» **PROBLEM TO SOLVE**: Give again, verbatim, the lines between the line that contains "Recreate this scene" and the line that contains "rnd = random.Random(7)", counting both ends. Pictures are excluded from the copy.

» **RECORDS FOR THIS TASK**:
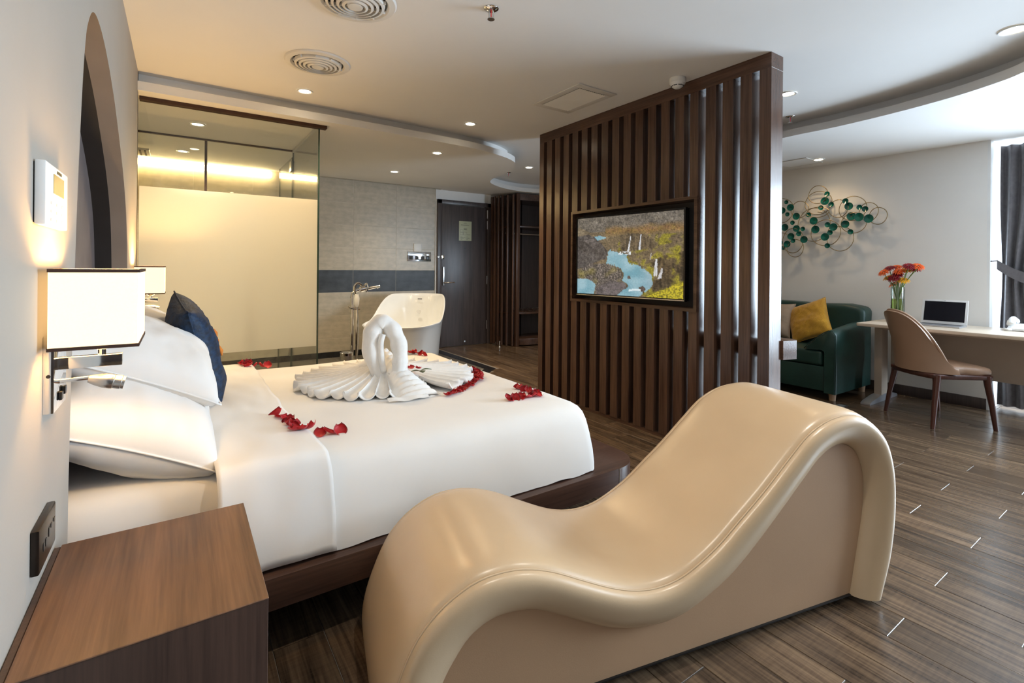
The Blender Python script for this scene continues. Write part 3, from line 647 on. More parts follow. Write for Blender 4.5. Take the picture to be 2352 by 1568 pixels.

==

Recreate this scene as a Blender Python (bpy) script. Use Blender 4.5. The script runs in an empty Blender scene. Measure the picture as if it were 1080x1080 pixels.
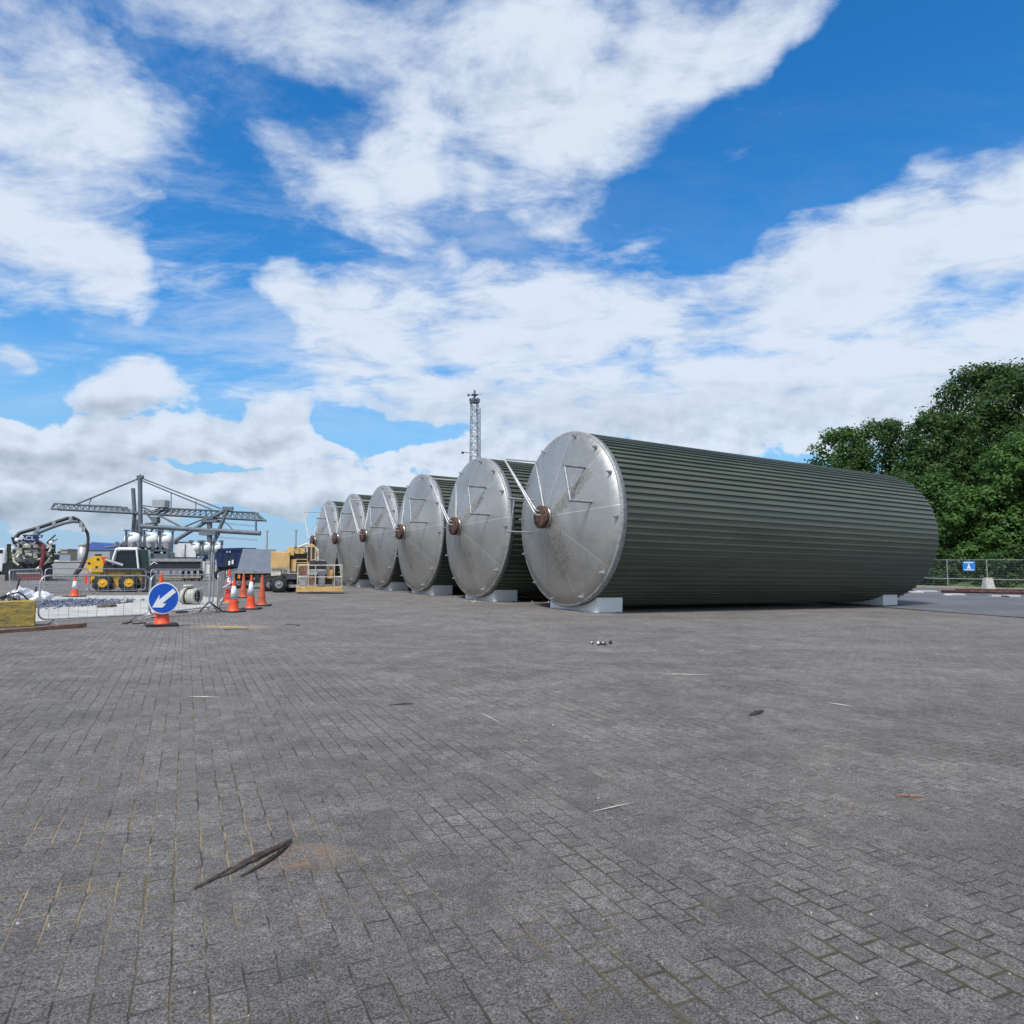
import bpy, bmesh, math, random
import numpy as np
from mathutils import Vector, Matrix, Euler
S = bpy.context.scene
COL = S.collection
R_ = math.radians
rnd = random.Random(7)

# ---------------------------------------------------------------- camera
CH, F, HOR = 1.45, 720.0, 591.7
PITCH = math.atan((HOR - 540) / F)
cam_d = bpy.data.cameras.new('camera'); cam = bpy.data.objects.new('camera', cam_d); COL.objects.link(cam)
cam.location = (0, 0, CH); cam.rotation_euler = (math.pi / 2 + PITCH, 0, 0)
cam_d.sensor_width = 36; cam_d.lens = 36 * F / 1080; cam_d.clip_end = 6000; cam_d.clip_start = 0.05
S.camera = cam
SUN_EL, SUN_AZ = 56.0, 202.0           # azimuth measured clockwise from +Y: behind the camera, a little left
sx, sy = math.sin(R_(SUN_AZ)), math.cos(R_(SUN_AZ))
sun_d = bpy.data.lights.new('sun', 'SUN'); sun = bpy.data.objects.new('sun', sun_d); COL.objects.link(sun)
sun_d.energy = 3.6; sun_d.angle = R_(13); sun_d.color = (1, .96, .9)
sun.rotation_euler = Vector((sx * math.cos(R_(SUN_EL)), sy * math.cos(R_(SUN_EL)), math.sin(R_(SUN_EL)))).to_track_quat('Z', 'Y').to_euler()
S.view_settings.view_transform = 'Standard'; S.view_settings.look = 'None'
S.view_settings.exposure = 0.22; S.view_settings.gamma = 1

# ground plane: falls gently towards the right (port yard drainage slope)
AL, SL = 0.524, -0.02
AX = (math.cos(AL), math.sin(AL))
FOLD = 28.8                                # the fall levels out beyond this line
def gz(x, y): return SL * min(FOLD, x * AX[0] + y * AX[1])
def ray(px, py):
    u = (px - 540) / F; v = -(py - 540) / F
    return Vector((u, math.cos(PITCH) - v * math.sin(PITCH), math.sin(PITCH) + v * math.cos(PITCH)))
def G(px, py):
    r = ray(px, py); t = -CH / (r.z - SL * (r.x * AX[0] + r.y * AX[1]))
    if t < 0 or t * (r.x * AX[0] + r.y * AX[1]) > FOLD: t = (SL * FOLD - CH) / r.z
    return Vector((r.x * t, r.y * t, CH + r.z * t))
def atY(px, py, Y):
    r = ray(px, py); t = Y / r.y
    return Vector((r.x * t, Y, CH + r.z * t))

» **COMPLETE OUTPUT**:
Recreate this scene as a Blender Python (bpy) script. Use Blender 4.5. The script runs in an empty Blender scene. Measure the picture as if it were 1080x1080 pixels.
import bpy, bmesh, math, random
import numpy as np
from mathutils import Vector, Matrix, Euler
S = bpy.context.scene
COL = S.collection
R_ = math.radians
rnd = random.Random(7)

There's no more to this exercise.